> [GIVEN DATA]
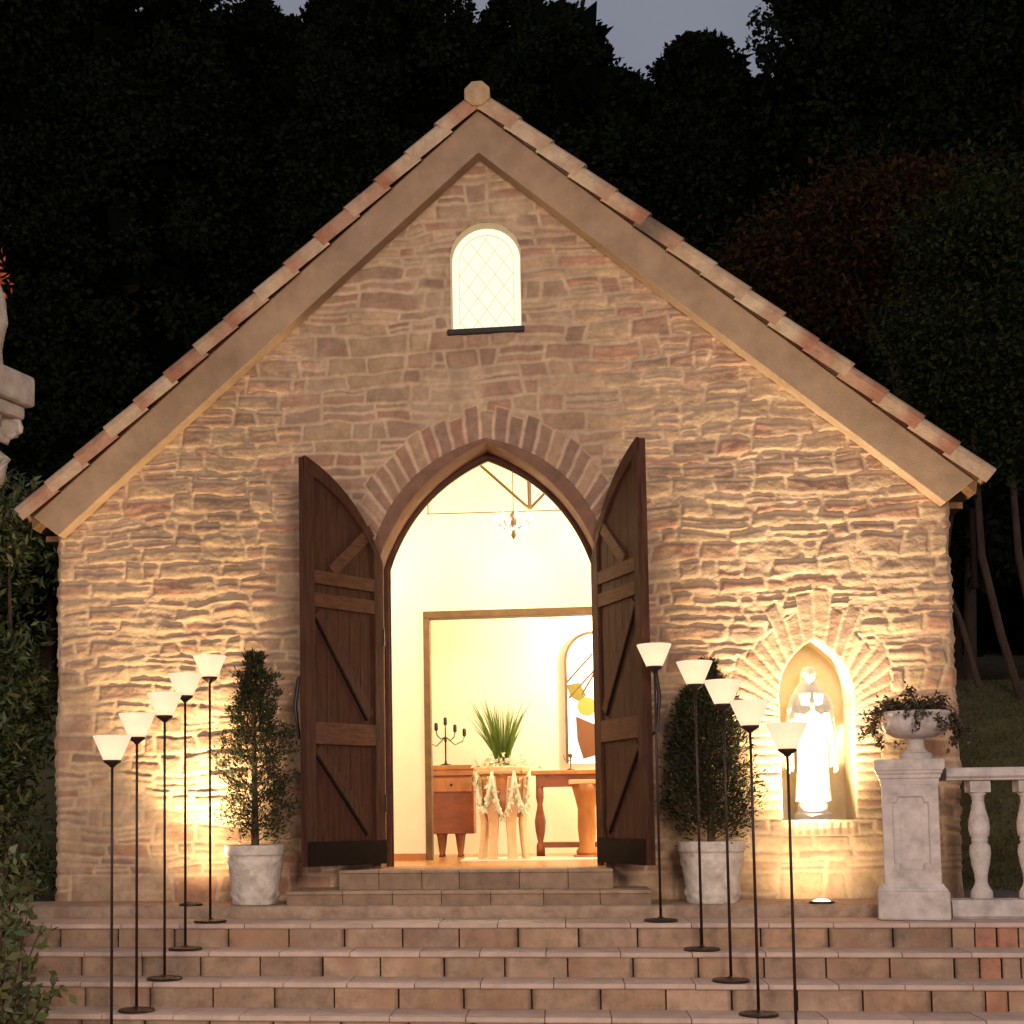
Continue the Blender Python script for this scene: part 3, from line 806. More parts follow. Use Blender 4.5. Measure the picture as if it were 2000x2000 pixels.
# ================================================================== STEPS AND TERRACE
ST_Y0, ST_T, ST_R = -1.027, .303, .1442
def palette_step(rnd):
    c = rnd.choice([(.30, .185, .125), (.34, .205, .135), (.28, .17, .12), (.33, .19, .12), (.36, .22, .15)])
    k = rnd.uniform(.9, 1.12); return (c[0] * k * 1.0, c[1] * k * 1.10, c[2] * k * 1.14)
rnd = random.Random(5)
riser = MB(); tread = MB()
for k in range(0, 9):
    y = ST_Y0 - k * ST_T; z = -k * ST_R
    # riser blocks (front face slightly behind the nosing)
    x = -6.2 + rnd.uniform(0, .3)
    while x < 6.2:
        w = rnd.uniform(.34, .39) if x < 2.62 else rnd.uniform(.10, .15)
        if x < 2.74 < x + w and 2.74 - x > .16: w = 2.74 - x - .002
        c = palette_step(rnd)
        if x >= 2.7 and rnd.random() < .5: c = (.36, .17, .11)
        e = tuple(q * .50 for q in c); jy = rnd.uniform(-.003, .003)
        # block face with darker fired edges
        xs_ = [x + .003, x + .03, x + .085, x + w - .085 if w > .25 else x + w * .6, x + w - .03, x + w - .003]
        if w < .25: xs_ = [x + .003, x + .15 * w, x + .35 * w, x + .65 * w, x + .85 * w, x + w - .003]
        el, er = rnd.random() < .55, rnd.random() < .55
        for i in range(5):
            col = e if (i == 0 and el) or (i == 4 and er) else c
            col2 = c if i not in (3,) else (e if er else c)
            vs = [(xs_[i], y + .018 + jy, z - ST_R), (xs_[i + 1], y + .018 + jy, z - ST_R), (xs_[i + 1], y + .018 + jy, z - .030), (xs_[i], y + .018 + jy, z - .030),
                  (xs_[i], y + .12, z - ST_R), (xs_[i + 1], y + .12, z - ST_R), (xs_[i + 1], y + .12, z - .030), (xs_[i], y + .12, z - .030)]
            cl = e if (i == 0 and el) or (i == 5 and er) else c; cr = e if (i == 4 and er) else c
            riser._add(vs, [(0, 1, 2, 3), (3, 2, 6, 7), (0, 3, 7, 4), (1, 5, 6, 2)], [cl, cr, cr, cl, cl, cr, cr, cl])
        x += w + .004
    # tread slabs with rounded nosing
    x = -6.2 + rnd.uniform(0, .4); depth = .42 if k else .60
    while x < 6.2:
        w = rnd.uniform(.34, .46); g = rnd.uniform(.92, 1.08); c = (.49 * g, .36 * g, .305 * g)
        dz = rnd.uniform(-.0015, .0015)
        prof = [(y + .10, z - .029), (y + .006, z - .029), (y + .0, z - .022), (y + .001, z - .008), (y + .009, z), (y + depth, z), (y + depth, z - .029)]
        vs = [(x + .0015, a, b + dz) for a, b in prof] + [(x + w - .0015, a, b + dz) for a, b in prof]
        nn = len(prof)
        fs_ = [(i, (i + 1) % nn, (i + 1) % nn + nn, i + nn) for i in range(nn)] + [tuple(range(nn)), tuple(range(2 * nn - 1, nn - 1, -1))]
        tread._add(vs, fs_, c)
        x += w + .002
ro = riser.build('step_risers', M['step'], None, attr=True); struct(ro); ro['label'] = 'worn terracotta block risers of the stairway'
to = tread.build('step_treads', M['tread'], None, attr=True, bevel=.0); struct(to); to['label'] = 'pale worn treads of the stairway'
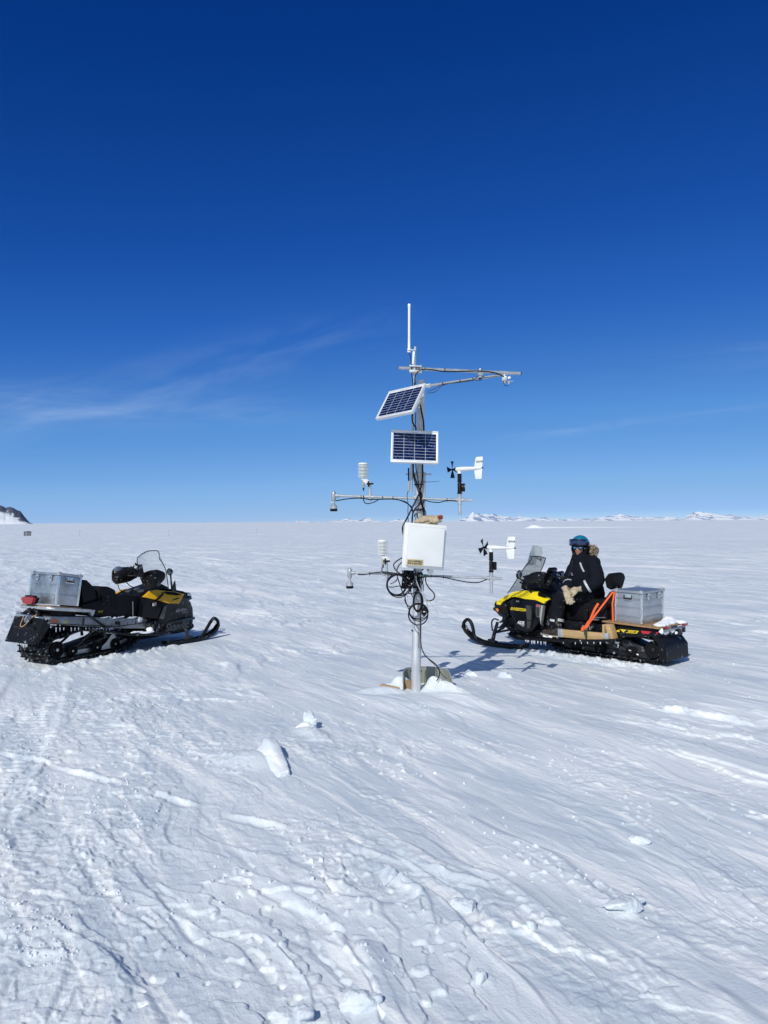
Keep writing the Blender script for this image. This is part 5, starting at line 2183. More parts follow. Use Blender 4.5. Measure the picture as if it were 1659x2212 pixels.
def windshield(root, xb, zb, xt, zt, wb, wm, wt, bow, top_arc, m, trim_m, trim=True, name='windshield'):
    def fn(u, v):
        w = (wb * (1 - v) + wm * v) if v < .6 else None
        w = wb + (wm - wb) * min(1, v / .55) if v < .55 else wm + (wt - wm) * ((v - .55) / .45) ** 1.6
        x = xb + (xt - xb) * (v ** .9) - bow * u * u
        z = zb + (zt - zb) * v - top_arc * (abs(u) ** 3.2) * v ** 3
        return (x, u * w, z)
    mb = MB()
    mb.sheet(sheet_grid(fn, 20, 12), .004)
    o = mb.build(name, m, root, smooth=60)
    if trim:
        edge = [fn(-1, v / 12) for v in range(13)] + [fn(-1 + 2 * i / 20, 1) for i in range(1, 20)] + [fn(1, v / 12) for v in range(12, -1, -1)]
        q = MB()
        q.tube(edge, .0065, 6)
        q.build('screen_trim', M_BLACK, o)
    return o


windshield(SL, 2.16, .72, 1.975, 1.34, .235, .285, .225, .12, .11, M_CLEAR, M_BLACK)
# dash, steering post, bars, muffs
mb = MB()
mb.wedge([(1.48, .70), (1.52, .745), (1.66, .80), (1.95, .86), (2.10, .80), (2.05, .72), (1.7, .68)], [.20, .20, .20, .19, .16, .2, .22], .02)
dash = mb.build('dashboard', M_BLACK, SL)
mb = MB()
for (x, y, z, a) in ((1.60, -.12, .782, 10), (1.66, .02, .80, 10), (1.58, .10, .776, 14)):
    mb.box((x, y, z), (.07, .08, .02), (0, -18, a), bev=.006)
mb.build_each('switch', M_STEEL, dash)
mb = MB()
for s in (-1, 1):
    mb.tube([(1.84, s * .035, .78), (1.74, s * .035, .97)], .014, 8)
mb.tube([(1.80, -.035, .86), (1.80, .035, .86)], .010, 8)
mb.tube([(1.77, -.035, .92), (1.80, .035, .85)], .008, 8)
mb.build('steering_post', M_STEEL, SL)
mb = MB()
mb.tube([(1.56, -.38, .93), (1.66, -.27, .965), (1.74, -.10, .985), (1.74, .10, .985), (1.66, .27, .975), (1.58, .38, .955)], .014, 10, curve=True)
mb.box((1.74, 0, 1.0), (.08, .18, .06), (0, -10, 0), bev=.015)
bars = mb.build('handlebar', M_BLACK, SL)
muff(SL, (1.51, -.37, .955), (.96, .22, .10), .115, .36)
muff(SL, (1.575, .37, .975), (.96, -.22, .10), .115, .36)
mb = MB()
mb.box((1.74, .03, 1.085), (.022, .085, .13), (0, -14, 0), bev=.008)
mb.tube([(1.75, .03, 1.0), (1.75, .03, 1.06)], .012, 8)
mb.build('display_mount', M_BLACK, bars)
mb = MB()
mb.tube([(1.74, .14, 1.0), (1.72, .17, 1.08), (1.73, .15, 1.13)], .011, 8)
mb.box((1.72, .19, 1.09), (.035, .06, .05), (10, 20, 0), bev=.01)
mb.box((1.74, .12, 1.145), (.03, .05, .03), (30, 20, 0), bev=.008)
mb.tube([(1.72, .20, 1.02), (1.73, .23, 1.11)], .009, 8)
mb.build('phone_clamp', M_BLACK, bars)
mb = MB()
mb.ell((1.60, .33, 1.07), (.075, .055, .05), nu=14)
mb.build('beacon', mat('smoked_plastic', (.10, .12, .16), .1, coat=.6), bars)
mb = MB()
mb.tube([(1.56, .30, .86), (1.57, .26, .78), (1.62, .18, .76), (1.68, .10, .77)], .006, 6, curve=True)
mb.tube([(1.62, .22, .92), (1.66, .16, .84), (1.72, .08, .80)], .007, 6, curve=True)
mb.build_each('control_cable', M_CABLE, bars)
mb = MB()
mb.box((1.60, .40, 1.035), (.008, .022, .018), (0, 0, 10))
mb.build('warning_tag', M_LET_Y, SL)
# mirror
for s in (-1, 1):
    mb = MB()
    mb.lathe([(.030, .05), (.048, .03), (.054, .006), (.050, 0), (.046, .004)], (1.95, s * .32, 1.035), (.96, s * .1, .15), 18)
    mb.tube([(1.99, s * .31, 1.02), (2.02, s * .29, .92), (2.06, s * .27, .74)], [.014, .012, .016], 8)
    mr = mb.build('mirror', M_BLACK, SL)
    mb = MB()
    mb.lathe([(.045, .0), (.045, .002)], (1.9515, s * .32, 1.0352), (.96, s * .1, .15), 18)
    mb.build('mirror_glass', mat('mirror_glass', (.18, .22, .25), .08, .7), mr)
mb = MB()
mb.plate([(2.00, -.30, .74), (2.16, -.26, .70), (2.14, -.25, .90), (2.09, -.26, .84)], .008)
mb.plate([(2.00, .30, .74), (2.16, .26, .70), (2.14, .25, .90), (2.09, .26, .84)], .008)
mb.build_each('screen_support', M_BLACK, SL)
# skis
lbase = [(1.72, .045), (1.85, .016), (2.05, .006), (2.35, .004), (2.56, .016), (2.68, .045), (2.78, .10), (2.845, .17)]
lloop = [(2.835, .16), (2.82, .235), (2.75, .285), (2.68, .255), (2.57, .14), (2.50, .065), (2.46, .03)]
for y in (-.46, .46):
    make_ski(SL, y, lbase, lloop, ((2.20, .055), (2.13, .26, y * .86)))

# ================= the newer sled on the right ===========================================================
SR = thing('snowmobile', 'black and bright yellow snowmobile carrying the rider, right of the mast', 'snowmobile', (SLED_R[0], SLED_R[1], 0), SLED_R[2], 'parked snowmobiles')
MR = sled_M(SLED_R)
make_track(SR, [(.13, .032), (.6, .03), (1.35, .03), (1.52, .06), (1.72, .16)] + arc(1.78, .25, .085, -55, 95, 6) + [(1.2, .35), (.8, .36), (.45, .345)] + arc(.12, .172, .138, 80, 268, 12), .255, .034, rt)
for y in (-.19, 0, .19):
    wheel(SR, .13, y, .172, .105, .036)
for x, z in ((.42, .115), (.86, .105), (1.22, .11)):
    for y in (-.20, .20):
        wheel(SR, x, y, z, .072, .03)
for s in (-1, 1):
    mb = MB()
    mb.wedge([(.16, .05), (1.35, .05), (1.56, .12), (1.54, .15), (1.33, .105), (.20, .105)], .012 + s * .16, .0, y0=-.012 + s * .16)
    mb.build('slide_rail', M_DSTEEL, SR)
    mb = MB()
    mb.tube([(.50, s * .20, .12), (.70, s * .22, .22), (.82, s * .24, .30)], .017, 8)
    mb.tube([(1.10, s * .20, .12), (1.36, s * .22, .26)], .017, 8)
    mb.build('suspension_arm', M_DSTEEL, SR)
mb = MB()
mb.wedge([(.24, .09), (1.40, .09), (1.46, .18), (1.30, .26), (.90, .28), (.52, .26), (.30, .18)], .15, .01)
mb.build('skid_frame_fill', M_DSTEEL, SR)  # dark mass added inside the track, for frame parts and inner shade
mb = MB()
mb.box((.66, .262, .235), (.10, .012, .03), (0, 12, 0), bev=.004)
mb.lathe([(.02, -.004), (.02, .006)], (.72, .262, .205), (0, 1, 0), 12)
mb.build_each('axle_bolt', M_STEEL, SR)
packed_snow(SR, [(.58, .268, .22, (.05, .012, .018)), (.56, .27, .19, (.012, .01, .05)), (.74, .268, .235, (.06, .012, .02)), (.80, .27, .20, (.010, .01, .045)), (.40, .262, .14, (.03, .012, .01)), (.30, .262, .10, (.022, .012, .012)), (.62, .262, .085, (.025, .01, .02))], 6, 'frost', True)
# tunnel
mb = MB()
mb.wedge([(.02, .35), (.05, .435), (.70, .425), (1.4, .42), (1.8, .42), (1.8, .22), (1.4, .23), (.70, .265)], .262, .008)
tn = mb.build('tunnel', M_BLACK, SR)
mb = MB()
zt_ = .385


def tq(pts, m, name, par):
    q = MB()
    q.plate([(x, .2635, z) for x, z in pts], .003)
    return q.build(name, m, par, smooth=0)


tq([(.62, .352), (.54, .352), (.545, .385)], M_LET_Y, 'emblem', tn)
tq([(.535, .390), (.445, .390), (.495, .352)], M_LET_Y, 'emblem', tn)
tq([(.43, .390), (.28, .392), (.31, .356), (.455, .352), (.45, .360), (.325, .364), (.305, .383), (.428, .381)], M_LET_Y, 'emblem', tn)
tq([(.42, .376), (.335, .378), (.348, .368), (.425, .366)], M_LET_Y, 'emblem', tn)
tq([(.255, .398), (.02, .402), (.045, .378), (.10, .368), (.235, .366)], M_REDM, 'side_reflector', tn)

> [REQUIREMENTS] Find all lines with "More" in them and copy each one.

> [FULL ANSWER]
Continue the Blender Python script for this scene: part 3, from line 806. More parts follow. Use Blender 4.5. Measure the picture as if it were 2000x2000 pixels.
Keep writing the Blender script for this image. This is part 5, starting at line 2183. More parts follow. Use Blender 4.5. Measure the picture as if it were 1659x2212 pixels.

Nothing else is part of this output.